Passenger and cargo carrier Air Afrik has taken Stanbic Bank to court following the loss of a $20-million plane-leasing contract with the government of South Sudan over “banking irregularities and fraudulent banking dealings.”

The suit has been filed at Milimani Commercial Courts in Nairobi. It exposes the South African bank to compensation that could run into millions of dollars for alleged breach of procedures.

Air Afrik, which has offices in Kenya and South Sudan, claims that Stanbic Bank, which also has operations in the two countries, breached banking regulations by failing to act diligently before crediting funds, freezing its accounts and reversing the funds without a valid court order or a directive from the Central Bank of Kenya.

At the centre of the dispute is a $7.2-million down payment said to have been made by the Government of South Sudan, which the bank is alleged to have credited to Air Afrik’s bank account held in the same bank only to reverse it a few days later.

Stanbic Bank is accused of not following the rules of banking and the Kenyan law when reversing the money from Air Afrik’s account.

However, in the court documents, Stanbic Bank says it acted on a Credit Advice Note from the Bank of South Sudan, which was not backed by funds to credit Air Afrik’s account in Juba and could not therefore use its own funds.
Air Afrik says when the $7.2 million went into its account, the transaction was complete in law and the bank could not lawfully reverse the funds without a proper signing mandate or a court order.

The payment was the deposit for a plane-leasing contract that Air Afrik had signed with the Ministry of Defence and Veteran Affairs of South Sudan in September 2014. The contract was to lease several aircraft for a year, from October 1, 2014 to August 30, 2015.

Under the agreement, Juba was required to pay Air Afrik a deposit of 35 per cent ($7.2 million) of the value of total contract sum estimated at $20.64 million.

Stanbic says that on February 5, 2016, it received a Credit Advice Note from the Bank of South Sudan advising that its account at BSS had been credited on account of Air Afrik in relation to payment from the Ministry of Finance and Economic Planning under the subject “contract.”

On February 8, the bank says it credited the airline’s account with the same amount and debited it with the applicable commissions.

“At that point, the defendant Stanbic Bank had no reason to suspect or believe that the credit advice was not backed by actual funds,” says Stanbic Bank.

Air Afrik claims that upon the money being credited in its account, it withdrew $1.1 million without any hindrance and the bank debited its accounts.

However, according to the lender, efforts to push the Bank of South Sudan to release the $7.2 million did not bear fruit as the central bank did not respond to their letters.

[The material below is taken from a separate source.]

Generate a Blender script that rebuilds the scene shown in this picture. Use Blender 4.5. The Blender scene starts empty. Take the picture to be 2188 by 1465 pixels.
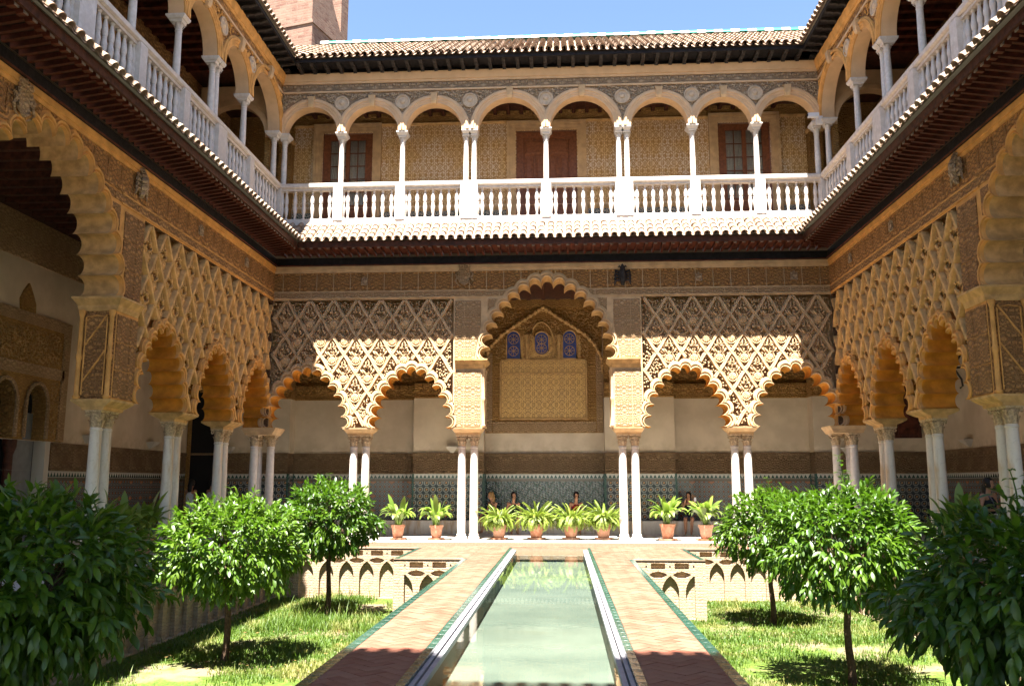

The lender says it notified Air Afrik that the amount had been credited to its account in error and therefore reversed it.

“The defendant Stanbic Bank suddenly and without any formal or other notification whatsoever to the plaintiff [Air Afrik] and without the plaintiff’s knowledge, consent or approval illegally, unlawfully and without any court order, valid justification or colour of right whatsoever purported to freeze the plaintiff’s bank account and denied the plaintiff access to its account,” the company says in the court documents.

According to Air Afrik, the failure to get access to the funds weakened its capacity to service the plane-leasing contract. The contract was terminated, causing it losses and damages amounting to $14.4 million.

Air Afrik claims that Stanbic Bank failed to adhere to the payments regulations and procedures of South Sudan’s banking industry requiring that all amounts exceeding $50,000 only be credited to the customer’s account once the Bank of South Sudan had transferred the funds to its Nostro (offshore) accounts and the receipt is confirmed.

Air Afrik further claims that the action by Stanbic Bank to freeze its bank account and deny it access to its funds and further reverse the disputed cash without its consent and authority was done in bad faith.

Air Afrik also claims that the bank deliberately withheld crucial information from the company as its customer, with a view to covering its negligent errors, oversights and unlawful actions, and that the lender also failed to own up and take responsibility for its own errors and oversights and compensate the plaintiff adequately for the damages and inconveniences suffered.

Air Afrik is seeking a declaration from the court that by freezing its accounts without a court order and reversing the deposit of $7.2 million, the bank acted illegally.

The company seeks compensation amounting to $14.4 million for the loss suffered and the costs of the suit.

The suit is yet to be heard by the court.